# [Data extract]
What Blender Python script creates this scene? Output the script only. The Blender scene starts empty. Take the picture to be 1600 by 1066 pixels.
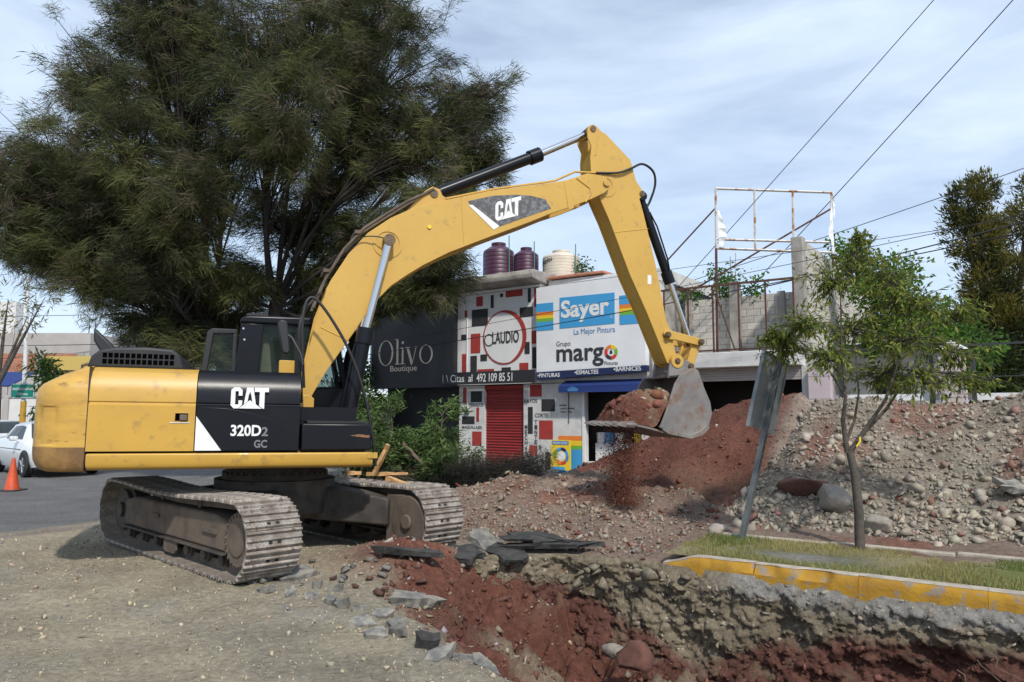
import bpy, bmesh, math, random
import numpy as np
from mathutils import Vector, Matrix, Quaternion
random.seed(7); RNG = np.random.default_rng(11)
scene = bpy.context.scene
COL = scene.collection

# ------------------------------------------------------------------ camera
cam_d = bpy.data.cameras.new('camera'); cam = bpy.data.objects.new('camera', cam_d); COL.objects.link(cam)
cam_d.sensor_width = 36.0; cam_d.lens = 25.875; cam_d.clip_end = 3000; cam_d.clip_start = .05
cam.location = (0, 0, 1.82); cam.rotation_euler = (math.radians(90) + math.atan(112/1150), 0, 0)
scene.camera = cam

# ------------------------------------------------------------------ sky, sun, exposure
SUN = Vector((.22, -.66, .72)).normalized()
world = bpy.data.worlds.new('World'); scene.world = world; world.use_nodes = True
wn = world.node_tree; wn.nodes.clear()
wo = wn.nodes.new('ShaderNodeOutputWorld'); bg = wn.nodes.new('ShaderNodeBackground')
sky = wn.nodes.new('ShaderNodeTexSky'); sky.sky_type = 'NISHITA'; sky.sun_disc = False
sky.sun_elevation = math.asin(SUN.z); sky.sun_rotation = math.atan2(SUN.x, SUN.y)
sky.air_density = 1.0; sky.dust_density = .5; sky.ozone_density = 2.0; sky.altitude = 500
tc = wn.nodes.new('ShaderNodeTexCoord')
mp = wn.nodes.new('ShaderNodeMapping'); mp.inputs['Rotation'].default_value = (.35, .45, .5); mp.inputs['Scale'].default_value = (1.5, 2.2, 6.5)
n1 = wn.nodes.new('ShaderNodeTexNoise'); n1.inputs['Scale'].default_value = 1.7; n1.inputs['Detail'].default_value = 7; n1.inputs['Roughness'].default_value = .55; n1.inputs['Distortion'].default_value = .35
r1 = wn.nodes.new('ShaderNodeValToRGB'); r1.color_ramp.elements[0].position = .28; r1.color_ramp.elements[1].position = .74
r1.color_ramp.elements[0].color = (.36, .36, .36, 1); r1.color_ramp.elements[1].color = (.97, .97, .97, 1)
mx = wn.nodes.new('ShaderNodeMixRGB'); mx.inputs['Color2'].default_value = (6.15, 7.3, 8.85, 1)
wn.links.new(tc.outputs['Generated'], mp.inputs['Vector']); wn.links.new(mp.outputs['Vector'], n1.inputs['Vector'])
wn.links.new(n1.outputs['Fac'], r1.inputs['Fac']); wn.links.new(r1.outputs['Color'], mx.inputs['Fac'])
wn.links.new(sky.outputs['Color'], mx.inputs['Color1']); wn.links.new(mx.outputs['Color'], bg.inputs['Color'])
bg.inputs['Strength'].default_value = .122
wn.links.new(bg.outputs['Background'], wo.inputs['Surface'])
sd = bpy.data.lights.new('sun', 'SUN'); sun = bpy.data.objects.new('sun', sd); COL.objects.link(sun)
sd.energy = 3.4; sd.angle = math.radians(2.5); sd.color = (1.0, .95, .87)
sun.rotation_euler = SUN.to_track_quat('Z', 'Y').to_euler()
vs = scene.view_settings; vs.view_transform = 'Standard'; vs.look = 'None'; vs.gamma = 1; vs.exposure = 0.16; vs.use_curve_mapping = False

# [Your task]
Pictures stay out. Print the data exactly, from its first line through the line containing "scene.camera = cam".

# [Reply to the task]
What Blender Python script creates this scene? Output the script only. The Blender scene starts empty. Take the picture to be 1600 by 1066 pixels.
import bpy, bmesh, math, random
import numpy as np
from mathutils import Vector, Matrix, Quaternion
random.seed(7); RNG = np.random.default_rng(11)
scene = bpy.context.scene
COL = scene.collection

# ------------------------------------------------------------------ camera
cam_d = bpy.data.cameras.new('camera'); cam = bpy.data.objects.new('camera', cam_d); COL.objects.link(cam)
cam_d.sensor_width = 36.0; cam_d.lens = 25.875; cam_d.clip_end = 3000; cam_d.clip_start = .05
cam.location = (0, 0, 1.82); cam.rotation_euler = (math.radians(90) + math.atan(112/1150), 0, 0)
scene.camera = cam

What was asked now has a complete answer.